KPerfIR: Towards an Open and Compiler-centric Ecosystem for GPU Kernel Performance Tooling on Modern AI Workloads
Yue Guan, Yuanwei Fang, Keren Zhou, Corbin Robeck, Manman Ren, Zhongkai Yu, Yufei Ding, Adnan Aziz
TL;DR
KPerfIR introduces a compiler-centric framework for GPU performance tooling by embedding profiling capabilities directly into the compiler IR, enabling region-based, fine-grained intra-kernel analysis. Implemented on the Triton MLIR-based stack, it provides a programmable, reusable instrumentation layer that lowers to vendor-specific backends while preserving high-level program semantics. The approach yields a region-based timing tool with low overhead, accurate trace replay, and demonstrated benefits in FA3 overlap optimization and memory analytics, validated on state-of-the-art GPUs with realistic AI workloads.
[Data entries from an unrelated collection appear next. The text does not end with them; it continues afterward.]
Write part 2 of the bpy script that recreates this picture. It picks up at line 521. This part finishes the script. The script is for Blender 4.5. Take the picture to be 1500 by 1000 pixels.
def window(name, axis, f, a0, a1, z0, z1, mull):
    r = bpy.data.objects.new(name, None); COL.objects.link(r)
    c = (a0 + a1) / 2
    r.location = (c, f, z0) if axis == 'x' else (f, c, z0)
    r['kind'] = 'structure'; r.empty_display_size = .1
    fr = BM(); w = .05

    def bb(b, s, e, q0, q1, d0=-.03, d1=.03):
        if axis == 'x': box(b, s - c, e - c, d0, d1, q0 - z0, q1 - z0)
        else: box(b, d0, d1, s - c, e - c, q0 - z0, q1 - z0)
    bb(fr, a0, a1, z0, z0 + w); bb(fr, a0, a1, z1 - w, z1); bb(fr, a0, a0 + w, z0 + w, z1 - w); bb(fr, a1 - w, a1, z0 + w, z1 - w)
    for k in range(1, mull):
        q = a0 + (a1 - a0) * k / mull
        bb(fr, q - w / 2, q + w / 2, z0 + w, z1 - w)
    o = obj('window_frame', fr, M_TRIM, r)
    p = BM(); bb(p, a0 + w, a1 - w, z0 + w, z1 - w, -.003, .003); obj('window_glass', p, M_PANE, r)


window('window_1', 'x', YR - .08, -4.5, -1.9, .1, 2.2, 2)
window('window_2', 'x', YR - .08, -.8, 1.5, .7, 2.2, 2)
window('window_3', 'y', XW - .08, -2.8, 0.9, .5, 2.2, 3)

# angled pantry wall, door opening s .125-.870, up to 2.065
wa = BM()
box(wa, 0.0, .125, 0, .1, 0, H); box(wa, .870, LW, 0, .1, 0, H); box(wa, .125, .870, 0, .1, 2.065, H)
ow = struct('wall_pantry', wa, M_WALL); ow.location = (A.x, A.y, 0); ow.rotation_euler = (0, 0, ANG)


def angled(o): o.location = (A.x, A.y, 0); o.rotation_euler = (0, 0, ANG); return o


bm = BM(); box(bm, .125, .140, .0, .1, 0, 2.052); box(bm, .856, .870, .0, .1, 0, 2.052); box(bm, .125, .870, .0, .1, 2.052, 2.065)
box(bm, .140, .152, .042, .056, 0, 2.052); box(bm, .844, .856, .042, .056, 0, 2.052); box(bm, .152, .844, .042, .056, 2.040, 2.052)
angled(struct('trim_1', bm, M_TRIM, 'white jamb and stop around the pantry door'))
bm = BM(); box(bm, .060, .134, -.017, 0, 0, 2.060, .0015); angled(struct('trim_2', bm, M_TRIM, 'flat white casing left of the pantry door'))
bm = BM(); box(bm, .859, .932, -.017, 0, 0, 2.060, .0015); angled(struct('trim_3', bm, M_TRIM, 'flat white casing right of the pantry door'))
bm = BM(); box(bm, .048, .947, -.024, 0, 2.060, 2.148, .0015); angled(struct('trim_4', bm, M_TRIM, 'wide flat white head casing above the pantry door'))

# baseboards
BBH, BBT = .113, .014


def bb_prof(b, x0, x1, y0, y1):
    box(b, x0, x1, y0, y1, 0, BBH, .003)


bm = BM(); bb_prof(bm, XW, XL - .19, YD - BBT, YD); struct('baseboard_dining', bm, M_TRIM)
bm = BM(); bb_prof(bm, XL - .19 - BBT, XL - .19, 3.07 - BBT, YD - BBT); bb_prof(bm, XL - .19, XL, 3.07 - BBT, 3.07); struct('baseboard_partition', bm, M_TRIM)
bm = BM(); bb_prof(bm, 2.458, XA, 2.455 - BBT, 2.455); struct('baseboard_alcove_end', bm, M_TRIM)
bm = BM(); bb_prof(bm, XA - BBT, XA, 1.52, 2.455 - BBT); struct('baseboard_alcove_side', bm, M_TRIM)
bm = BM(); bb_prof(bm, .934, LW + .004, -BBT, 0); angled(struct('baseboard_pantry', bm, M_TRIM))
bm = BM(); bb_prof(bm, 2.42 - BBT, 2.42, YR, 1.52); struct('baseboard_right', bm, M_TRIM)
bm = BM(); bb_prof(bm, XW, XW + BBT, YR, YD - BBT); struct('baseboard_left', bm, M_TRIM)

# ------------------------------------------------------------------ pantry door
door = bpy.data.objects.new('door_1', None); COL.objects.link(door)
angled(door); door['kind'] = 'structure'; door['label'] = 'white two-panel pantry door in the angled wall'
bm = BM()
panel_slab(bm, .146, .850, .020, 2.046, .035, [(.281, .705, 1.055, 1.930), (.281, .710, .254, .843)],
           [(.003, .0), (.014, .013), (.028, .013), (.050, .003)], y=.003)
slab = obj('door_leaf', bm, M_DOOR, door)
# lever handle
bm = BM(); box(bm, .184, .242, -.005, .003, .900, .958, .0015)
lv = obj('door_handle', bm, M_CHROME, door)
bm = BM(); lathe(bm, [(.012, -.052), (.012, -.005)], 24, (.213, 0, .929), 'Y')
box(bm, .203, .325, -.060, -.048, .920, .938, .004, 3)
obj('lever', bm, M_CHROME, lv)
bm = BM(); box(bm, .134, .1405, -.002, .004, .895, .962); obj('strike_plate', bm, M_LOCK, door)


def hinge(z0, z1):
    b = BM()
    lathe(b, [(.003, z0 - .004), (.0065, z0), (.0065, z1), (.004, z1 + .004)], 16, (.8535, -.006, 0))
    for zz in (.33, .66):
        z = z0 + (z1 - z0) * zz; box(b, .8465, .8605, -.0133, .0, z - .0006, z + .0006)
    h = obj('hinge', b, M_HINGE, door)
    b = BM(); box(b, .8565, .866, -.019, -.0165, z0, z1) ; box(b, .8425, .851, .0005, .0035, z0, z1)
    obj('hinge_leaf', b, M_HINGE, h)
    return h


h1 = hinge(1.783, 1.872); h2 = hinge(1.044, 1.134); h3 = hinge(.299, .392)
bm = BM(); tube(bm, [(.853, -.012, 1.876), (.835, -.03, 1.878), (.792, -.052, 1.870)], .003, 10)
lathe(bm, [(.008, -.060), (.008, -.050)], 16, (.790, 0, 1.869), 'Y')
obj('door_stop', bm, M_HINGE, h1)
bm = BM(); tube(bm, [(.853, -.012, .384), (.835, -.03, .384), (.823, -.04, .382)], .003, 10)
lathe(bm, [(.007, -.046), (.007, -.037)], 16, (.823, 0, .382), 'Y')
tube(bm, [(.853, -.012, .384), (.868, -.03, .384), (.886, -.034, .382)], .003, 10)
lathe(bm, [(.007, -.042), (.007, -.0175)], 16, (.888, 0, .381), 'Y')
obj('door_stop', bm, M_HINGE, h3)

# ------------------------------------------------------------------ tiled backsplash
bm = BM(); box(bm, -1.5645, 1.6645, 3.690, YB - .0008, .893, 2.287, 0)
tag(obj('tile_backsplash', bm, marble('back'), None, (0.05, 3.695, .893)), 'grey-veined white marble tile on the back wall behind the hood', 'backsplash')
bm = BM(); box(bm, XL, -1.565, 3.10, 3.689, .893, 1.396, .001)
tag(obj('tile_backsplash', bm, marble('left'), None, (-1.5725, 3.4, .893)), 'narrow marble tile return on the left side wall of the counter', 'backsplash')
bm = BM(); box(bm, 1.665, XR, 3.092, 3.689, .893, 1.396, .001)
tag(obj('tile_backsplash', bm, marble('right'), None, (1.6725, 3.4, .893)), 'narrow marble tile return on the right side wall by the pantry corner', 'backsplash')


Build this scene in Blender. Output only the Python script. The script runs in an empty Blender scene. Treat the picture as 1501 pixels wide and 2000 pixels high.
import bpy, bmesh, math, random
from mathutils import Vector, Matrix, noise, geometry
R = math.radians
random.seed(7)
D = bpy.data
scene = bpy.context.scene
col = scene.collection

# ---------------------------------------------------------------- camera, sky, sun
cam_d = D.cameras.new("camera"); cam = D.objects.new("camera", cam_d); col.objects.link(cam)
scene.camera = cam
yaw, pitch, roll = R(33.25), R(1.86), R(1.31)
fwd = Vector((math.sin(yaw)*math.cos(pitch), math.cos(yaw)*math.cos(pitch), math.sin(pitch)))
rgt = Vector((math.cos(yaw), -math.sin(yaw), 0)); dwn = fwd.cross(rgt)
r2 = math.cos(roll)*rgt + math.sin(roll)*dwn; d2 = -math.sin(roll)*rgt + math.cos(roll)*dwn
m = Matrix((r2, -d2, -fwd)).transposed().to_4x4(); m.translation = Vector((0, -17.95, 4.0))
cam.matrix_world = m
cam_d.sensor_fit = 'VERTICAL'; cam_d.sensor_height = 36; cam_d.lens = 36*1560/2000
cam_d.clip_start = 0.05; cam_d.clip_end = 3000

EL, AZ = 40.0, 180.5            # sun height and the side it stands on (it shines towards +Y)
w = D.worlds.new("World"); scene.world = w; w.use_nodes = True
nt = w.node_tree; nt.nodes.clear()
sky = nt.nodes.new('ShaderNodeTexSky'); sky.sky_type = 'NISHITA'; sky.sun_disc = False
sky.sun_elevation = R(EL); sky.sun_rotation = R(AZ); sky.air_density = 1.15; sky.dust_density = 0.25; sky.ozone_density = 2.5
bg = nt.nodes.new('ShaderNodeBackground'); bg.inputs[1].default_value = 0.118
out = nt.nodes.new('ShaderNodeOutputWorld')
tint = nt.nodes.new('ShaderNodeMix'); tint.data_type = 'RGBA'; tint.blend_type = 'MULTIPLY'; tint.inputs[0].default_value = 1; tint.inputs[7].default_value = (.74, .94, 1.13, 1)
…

This work signals a path toward an open, compiler-driven ecosystem where performance tools evolve with AI compilers and hardware, delivering actionable insights to both compiler developers and kernel designers.
Abstract
In this work, we propose KPerfIR, a novel multilevel compiler-centric infrastructure to enable the development of customizable, extendable, and portable profiling tools tailored for modern artificial intelligence (AI) workloads on modern GPUs. Our approach integrates profiling capabilities directly into the compiler workflow, allowing profiling functionalities to be implemented as compiler passes, offering a programmable and reusable framework for performance analysis. This design bridges the gap between compilers and profilers, enabling fine-grained insights into complex optimization challenges such as overlapping the execution of fine-grained function units on GPUs. KPerfIR is integrated into the Triton infrastructure to highlight the power of a compiler-centric approach to advance performance analysis and optimization in the ever-evolving landscape of AI compilers. Our evaluation shows that our tool incurs low overhead (8.2%), provides accurate measurements (2% relative error), and delivers actionable insights into complicated GPU intra-kernel optimizations.